Flynn resigned Monday evening amid revelations that he misled Vice President Mike Pence about conversations he had in December with Russia’s ambassador to the US about sanctions placed on Russia. Pence had defended Flynn on television and denied he discussed sanctions after initial reports of the conversations.
“I think everybody needs that investigation to happen,” Blunt said on KTRS radio. “And the Senate Intelligence Committee, again that I serve on, has been given the principle responsibility to look into this, and I think that we should look into it exhaustively so that at the end of this process, nobody wonders whether there was a stone left unturned, and shouldn’t reach conclusions before you have the information that you need to have to make those conclusions.”

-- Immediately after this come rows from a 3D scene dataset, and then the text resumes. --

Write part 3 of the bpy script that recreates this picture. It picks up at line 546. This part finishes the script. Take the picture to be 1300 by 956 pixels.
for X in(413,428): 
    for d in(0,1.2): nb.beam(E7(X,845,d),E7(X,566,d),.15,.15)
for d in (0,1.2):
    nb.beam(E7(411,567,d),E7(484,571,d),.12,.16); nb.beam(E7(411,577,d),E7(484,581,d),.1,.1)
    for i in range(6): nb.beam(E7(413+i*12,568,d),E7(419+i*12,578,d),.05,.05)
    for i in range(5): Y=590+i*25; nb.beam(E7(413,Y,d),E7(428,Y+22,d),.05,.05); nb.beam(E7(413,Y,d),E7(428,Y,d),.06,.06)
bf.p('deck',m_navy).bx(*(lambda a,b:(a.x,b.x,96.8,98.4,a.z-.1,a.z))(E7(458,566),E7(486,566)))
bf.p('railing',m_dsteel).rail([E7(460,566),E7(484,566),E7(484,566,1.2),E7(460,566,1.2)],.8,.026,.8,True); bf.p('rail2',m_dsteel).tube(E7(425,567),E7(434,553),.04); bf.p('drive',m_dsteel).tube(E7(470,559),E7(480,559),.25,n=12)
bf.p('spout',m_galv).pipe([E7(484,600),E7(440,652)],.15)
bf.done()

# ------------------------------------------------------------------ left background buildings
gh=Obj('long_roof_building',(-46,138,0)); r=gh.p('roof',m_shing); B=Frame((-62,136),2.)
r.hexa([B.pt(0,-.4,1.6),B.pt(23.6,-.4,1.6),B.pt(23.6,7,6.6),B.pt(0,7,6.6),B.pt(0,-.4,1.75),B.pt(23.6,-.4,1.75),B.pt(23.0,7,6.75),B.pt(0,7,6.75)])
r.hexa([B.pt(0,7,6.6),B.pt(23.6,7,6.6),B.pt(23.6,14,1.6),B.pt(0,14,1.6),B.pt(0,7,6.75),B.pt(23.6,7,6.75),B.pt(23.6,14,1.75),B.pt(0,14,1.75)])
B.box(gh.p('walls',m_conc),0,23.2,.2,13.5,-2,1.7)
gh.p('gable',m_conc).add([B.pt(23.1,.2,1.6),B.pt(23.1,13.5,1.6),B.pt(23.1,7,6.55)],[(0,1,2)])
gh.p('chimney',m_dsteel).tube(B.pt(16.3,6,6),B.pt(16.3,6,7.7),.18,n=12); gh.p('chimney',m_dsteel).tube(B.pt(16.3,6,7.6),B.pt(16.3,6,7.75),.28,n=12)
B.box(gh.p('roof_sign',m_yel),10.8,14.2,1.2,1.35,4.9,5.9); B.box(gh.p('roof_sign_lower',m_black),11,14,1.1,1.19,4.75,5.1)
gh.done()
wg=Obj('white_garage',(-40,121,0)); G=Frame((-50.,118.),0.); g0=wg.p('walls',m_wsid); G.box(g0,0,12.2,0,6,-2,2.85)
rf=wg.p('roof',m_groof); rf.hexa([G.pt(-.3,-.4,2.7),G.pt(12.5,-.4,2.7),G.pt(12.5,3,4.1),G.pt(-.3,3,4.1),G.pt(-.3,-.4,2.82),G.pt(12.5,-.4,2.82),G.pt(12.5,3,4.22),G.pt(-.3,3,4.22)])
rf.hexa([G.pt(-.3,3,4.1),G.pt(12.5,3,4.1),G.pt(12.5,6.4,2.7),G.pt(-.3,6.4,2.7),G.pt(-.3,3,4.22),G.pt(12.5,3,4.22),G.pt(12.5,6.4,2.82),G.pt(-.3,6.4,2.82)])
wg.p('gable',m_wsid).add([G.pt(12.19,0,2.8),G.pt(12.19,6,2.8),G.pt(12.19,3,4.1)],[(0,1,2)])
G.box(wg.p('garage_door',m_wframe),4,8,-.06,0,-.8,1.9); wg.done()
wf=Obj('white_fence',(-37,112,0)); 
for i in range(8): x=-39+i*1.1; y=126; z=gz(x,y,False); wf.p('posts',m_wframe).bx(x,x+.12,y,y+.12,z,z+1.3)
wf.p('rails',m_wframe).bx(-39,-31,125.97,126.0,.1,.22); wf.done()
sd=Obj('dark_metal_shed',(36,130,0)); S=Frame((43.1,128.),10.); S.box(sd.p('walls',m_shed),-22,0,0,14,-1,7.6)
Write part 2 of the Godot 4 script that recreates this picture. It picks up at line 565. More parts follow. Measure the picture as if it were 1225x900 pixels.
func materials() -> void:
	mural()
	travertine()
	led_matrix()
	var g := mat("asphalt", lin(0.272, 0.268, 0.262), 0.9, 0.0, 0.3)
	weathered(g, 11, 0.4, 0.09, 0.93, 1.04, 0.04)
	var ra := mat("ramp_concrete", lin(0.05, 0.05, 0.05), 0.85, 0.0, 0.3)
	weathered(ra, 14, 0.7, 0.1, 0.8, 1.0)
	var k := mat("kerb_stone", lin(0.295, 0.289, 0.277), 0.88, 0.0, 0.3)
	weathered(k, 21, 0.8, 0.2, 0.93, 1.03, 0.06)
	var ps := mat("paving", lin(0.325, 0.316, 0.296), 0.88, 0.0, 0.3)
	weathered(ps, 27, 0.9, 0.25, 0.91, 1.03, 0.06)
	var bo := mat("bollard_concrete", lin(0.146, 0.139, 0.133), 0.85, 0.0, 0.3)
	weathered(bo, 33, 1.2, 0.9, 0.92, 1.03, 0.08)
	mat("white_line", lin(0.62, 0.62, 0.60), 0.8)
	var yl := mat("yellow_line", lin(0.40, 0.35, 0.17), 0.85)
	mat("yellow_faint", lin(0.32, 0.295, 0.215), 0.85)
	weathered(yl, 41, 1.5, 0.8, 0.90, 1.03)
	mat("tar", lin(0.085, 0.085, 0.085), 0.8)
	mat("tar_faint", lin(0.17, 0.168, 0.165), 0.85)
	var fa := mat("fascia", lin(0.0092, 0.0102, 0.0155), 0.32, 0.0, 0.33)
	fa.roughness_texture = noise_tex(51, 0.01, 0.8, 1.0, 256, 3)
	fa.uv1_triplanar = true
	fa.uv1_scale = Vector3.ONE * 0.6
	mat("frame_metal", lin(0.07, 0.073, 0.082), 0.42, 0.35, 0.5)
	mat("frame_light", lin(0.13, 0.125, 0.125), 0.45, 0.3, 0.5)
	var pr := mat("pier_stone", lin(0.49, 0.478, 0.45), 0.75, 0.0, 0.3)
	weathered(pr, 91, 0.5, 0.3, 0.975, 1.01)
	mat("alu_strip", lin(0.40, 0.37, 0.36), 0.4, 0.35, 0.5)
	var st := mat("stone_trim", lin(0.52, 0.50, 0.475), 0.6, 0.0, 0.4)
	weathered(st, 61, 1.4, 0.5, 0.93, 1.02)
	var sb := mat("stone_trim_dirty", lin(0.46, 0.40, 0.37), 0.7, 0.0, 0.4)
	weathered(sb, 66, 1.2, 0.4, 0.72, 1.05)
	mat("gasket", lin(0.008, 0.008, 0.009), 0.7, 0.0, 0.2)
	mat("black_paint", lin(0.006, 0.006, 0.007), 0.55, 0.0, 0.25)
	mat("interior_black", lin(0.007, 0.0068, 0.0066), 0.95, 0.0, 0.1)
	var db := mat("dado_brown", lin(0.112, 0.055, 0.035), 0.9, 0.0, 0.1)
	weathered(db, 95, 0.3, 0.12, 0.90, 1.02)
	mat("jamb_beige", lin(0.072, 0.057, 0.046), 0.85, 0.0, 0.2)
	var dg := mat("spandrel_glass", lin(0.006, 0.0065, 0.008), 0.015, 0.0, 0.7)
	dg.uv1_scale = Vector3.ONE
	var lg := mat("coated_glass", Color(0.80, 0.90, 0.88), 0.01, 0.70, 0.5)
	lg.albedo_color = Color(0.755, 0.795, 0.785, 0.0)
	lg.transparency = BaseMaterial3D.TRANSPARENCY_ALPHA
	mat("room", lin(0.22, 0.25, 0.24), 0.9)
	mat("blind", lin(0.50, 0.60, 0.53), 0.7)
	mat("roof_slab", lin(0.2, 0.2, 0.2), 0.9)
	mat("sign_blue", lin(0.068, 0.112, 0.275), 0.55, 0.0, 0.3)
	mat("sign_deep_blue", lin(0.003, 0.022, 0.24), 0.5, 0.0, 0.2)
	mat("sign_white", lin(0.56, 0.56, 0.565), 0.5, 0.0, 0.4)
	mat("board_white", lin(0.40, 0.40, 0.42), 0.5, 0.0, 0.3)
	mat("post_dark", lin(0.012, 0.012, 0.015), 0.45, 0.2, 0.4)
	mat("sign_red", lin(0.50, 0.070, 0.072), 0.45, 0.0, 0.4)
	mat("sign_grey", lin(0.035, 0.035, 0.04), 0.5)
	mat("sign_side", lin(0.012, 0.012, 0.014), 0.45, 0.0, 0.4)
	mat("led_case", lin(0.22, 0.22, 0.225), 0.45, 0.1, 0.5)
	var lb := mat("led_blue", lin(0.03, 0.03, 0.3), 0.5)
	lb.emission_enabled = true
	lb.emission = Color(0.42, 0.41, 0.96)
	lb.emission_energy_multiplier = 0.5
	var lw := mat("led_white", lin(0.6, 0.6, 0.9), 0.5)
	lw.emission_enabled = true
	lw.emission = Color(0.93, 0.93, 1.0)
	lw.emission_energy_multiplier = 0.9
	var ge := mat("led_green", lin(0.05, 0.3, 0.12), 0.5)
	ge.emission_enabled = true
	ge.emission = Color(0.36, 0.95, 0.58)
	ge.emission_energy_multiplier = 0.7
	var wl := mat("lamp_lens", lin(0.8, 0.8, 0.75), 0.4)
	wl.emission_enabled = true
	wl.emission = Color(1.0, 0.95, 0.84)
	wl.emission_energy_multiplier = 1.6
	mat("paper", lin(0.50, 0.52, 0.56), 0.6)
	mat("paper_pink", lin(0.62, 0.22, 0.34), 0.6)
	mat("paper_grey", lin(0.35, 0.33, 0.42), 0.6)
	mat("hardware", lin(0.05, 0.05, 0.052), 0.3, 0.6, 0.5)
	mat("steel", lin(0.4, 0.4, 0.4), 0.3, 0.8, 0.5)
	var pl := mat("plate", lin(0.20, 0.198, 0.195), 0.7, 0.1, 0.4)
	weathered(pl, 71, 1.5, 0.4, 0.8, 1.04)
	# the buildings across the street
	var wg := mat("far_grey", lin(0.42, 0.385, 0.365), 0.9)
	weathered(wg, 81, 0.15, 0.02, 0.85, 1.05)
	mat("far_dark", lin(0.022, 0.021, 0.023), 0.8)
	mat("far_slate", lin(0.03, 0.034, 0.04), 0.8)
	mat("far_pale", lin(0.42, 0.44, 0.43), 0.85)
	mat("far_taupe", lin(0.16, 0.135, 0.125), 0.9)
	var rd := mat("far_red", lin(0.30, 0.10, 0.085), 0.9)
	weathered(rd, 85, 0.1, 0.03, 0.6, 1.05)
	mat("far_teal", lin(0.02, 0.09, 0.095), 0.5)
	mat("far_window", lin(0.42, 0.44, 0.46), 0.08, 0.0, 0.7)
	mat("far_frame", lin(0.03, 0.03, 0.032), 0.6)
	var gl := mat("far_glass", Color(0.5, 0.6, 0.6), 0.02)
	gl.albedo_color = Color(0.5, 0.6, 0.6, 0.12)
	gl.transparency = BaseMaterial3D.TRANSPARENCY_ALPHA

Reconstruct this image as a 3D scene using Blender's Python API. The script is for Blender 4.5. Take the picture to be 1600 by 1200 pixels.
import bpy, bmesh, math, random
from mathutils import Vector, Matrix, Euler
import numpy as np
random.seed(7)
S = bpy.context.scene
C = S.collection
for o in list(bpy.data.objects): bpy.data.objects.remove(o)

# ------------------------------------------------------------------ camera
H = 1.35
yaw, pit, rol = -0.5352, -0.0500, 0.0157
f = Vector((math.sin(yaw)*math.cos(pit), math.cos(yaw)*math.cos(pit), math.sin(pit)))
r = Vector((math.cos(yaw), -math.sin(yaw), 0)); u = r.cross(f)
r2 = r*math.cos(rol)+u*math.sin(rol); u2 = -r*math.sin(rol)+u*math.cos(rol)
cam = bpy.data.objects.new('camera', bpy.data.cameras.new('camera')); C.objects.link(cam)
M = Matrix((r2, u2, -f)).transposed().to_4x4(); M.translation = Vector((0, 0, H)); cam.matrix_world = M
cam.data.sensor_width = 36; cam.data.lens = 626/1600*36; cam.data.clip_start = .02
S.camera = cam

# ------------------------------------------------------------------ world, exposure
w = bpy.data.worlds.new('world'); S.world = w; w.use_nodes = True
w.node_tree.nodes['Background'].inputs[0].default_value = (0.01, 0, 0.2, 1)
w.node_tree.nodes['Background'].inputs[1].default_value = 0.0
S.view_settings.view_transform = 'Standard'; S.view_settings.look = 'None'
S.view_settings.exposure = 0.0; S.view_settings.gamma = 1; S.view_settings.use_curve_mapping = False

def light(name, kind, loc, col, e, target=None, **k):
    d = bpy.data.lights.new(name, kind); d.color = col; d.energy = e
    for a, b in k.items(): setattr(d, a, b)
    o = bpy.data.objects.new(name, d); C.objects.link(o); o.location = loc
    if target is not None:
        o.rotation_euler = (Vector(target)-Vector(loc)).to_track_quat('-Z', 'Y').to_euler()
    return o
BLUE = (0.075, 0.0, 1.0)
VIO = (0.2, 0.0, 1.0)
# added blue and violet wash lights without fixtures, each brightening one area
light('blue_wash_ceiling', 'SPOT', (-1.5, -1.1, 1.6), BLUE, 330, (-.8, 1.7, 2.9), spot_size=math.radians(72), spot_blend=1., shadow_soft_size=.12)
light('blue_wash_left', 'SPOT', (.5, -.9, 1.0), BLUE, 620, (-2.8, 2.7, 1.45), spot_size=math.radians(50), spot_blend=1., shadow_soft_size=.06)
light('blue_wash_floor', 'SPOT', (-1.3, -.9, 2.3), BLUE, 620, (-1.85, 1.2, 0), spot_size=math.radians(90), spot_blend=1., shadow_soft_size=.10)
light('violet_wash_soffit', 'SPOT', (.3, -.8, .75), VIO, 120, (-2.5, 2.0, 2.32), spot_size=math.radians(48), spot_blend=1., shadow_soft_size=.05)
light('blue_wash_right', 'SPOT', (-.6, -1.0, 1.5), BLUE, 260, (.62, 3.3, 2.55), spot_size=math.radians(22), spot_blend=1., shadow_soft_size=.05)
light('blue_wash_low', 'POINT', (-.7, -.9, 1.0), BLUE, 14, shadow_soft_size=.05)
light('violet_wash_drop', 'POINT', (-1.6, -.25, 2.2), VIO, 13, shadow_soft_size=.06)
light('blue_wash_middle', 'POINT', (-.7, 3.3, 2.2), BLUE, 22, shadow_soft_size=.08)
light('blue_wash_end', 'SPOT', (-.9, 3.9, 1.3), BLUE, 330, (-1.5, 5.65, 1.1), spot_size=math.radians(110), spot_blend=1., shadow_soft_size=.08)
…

“But the Senate Intelligence Committee is looking at this,” he continued. “I would think that we should talk to Gen. Flynn very soon and that should answer a lot of questions. What did he know? What did he do? And is there any reason to believe that anybody knew that and didn’t take the kind of action they should have taken?”
“For all of us, finding out if there’s a problem or not and sooner rather than later is the right thing to do,” he added.
Earlier the Missouri senator said the national security adviser needed to be trustworthy.
“The national security adviser of all the people that work with and for the President has to be absolutely trustworthy and truthful and apparently he wasn’t and he paid the price for that…” Blunt said. “In this case absolute trustworthiness is the most important thing, even better than, even more important than knowledge, you’ve got to trust what the national security adviser says and apparently that wasn’t gonna be the case here.”